Tutti ci siamo resi conto di come salute di tutti dipende dalla salute di ciascuno.

Si è parlato tanto della solidarietà che in questa prova si è manifestata. Non per nulla le due parole di assomigliano: la solidità delle nostre ripartenze si alimenterà dalla solidarietà delle nostre menti, dei nostri cuori, dei nostri gesti.

Non sarà una marcia trionfale. E senza sconti o incertezze il nostro cammino esige realmente e sinceramente la convinta “condivisione” di tutti.

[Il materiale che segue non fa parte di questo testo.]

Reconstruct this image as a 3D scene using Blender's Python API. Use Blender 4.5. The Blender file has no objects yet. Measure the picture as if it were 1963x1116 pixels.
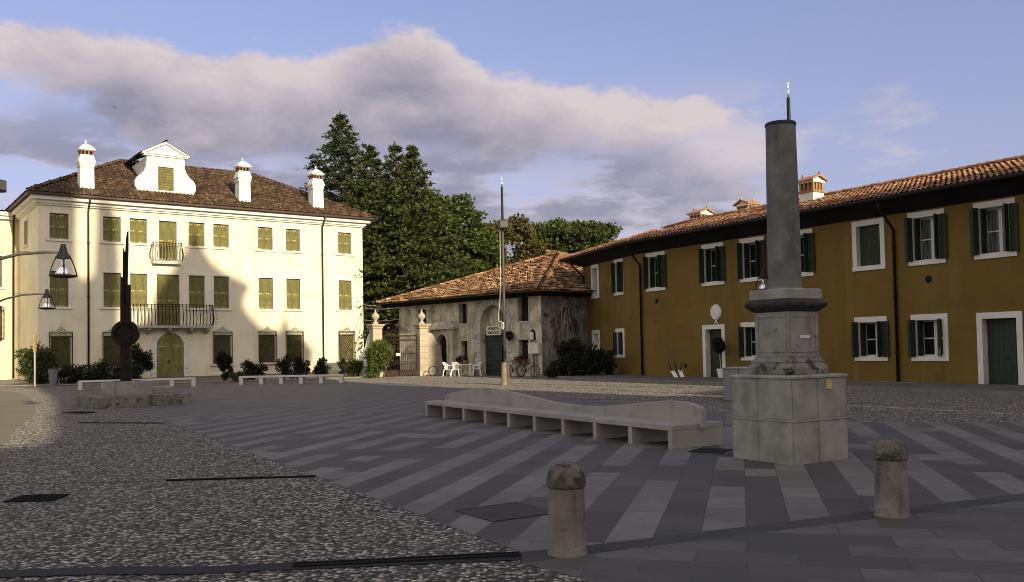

Una “condivisione” in cui non hanno posto secondi fini, egoistiche furberie, disprezzo di quei convincimenti che sono stati il nerbo della risposta determinata alla virulenza del morbo.

Dal profondo delle radici o se volete delle sorgenti della nostra storia e della nostra cultura  del lavoro possiamo attingere le motivazioni e i criteri morali che diventano garanzia non solo di un progredire nel segno della giustizia, ma anche di un reale consolidamento sociale ed economico.

Concludo con una bellissima citazione, che mi ha conquistato, di Vaclav Havel che è stato presidente della Cecoslovacchia liberata. La conoscevo da tempo, ma mi sembra che in questi giorni possa risuonare in modo particolare:

La speranza non è ottimismo. La speranza non è la convinzione che ciò che stiamo facendo avrà successo. La speranza è la certezza che ciò che stiamo facendo ha un significato. Che abbia successo o meno. O abbiamo la speranza in noi, o non labbiamo; è una dimensione dellanima, e non dipende da una particolare osservazione del mondo o da una stima della situazione. La speranza non è una predizione, ma un orientamento dello spirito e del cuore; trascende il mondo che viene immediatamente sperimentato, ed è ancorata da qualche parte al di là dei suoi orizzonti”.

 Questa “qualche parte al di là dei nostri orizzonti” è quel Dio che noi vogliamo invocare oggi in modo speciale per tutte le lavoratrici e i lavoratori.